Saya, dll. Lahir Kembali

Dari mana saja?

Berapa lama saya kurang tahu juga estimasi saya bersemedi dalam lara.

Saya belum bisa menulis, menyair, berdamai dalam tulisan saya sendiri karena apa-apa terlalu lirih untuk diunggah.

Ketakutan saya melebihi keindahan frasa setiap karya yang menjadi-jadi biang keladi laman saya yang hampir usang.

Terlalu banyak untuk didawai dalam ulasan hati dan fikiran dalam laman ini, terlebih lagi tulisan saya yang satu ini.

Sedikit saya ingin kisahkan hidup saya yang belakangan ini bisa dibilang trubulensi terbesar dalam hidup saya.

Sebelumnya, terimakasih kepada Tuhan, berkat-Nya, saya pandai dalam meringkuh separuh mereka yang demen pegang pisau kalau saya meleng sedikit.

Keangkuhan saya yang begitu menyedihkan membawa saya ke jurang tirani untuk pada akhirnya kalang kabut hampir mati tergelincir, sampai lagi-lagi di tolong-Nya.

Tuhan bukan sekutu pamrih pada kami penikmat hujan kalau habis subuh. Tuhan bukan untuk dipertanyakan dalam analogi asumsi atau kerasionalitasan.

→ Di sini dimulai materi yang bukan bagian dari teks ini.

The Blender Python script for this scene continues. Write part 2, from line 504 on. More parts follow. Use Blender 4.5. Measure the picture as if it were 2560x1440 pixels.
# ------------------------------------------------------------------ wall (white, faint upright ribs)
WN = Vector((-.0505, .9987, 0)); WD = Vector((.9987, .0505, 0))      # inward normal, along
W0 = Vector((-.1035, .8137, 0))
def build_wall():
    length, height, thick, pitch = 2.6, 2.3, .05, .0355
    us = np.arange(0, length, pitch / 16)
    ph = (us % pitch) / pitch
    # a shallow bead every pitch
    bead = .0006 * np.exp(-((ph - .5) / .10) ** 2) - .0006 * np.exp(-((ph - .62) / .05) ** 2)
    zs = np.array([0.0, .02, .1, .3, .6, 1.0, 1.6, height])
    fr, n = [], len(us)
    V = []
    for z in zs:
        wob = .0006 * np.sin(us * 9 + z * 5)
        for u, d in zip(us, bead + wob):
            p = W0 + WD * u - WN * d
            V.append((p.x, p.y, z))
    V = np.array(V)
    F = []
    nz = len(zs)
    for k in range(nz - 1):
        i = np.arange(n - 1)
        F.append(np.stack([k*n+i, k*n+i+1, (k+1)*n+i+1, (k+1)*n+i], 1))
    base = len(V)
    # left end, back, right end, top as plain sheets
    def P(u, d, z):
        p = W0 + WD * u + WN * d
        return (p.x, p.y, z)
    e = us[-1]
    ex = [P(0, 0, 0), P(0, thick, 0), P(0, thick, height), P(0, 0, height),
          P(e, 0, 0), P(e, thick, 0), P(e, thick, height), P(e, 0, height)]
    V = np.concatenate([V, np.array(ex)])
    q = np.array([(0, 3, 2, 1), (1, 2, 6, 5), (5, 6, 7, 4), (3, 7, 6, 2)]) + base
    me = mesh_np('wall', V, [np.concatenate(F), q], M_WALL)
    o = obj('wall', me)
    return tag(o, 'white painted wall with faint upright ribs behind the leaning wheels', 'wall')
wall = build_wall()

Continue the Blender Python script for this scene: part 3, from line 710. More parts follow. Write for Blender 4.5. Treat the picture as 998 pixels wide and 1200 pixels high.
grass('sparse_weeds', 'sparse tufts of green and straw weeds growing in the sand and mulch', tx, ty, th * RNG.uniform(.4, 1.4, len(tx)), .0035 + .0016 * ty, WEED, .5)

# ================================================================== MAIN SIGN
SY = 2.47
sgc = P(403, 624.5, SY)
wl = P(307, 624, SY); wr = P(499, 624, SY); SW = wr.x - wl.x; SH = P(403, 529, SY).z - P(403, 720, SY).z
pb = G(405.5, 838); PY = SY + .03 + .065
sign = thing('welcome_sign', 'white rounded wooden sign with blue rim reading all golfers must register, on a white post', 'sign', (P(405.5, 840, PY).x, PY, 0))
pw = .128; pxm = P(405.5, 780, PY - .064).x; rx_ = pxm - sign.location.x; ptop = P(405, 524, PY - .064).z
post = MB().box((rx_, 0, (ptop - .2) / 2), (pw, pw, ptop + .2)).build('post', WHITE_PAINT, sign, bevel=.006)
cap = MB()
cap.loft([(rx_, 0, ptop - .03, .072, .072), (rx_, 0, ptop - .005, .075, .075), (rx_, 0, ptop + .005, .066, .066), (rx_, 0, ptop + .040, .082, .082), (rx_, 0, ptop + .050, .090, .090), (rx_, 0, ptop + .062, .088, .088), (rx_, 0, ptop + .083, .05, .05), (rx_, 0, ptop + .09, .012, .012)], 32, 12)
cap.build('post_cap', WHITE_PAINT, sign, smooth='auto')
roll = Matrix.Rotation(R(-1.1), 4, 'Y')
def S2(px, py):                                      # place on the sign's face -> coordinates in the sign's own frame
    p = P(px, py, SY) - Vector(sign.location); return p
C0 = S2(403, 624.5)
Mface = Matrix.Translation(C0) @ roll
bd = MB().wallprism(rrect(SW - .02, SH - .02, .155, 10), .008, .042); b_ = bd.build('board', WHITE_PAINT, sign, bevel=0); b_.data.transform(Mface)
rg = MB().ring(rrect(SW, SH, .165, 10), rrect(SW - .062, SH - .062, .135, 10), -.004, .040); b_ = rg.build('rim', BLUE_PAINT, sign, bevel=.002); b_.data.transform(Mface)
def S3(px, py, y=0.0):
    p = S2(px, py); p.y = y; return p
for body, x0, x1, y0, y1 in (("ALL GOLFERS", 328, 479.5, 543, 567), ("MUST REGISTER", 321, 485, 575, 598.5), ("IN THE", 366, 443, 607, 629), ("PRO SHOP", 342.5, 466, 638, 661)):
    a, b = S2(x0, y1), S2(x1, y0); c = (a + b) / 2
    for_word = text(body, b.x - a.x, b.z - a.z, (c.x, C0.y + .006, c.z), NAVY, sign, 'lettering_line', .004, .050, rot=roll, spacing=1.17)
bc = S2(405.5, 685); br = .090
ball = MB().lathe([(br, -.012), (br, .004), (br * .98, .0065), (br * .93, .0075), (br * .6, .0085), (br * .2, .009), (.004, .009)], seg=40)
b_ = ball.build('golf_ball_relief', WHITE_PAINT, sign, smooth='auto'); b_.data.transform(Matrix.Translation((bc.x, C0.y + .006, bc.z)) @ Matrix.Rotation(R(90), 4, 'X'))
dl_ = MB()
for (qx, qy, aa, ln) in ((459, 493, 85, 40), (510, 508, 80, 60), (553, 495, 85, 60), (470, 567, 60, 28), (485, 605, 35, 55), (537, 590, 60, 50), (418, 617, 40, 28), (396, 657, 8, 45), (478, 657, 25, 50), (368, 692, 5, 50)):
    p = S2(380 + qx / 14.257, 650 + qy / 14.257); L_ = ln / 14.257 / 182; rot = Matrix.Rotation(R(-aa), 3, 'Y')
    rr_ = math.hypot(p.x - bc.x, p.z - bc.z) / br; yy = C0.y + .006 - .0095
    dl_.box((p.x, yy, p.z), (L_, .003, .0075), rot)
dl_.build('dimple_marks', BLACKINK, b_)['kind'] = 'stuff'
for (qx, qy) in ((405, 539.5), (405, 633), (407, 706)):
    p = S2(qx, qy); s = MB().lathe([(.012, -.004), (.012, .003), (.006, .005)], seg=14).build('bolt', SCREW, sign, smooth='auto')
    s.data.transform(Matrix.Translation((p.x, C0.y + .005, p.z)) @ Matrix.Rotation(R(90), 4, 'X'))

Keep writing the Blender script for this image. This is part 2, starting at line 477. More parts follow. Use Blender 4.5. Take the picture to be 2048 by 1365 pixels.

Kerasionalan hidup adalah hampa, dan sesungguhnya tidak ada yang menjamin kami untuk kebenaran sesuatunya.

Ulasan saya pada karya saya satu ini memang tidak luput dari-Nya, namun tidak juga luput dari saya.

Traktat hidup seseorang bukan hal yang pasti dan koheren.

Terlebih lagi lini masa begitu sinis dalam kehidupan sejahtera, seakan-akan semuanya saling menuntut dalam konteks ‘sempurna’.

Saya ingin ngadu sama Tuhan,
“Tuhan, kok saya lagi yang kena imbas?”

Sampai saya urung niat saya karena betapa menyedihkan pertanyaan tadi.

Saya tidak perlu sekelumit atau satu dunia berbagi belah kasihan pada saya. Pertanyaan saya itu macam orang kasihan yang kerjaannya minta dikasihanin.

Saya juga tidak peduli berapa banyak yang tersisa untuk mencarik sendu dari malam ini, lalu iba pada saya sampai tergeletak lesu menunggu saya berhenti menangis sampai subuh.

Saya tidak lagi peduli tinggal berapa sisa mereka yang menekuk ujung punuk sudut bibirnya, tersenyum madu, manis, lalu memeluk erat sambil pasrah menunggu bajunya kuyup air mata ini, tanpa pegang belati.

Yang tersisa biarlah tersisa, kalau-kalau dipenghujung waktu hanya aku dan Tuhan, biarlah tersisa begitu.

Serapah ini, bukan niatan rindu untuk mendekam mereka yang berkhianat sekalipun, karena pengkhianatan hampir lumrah bagi saya sendiri seumur hidup.

Tapi kiasan saya, sejenak untuk tedeng alih-alih paparan diri saya yang berkhianat pada saya sendiri.

Pengkhianatan terbesar adalah pada setiap individu itu sendiri, menikam tajam tubuhnya yang tadinya tidak apa-apa.

Yasudah, setidaknya diri ini ber-Tuhan, bukan hanya pas dikejar hutang, diamuk massa, atau di ujung tanduk ajal.

Akhirnya, saya ber-Tuhan, tak beralasan dan kian dipertanyakan,
karena berkah terbesar macam apa yang pantas dipertanyakan?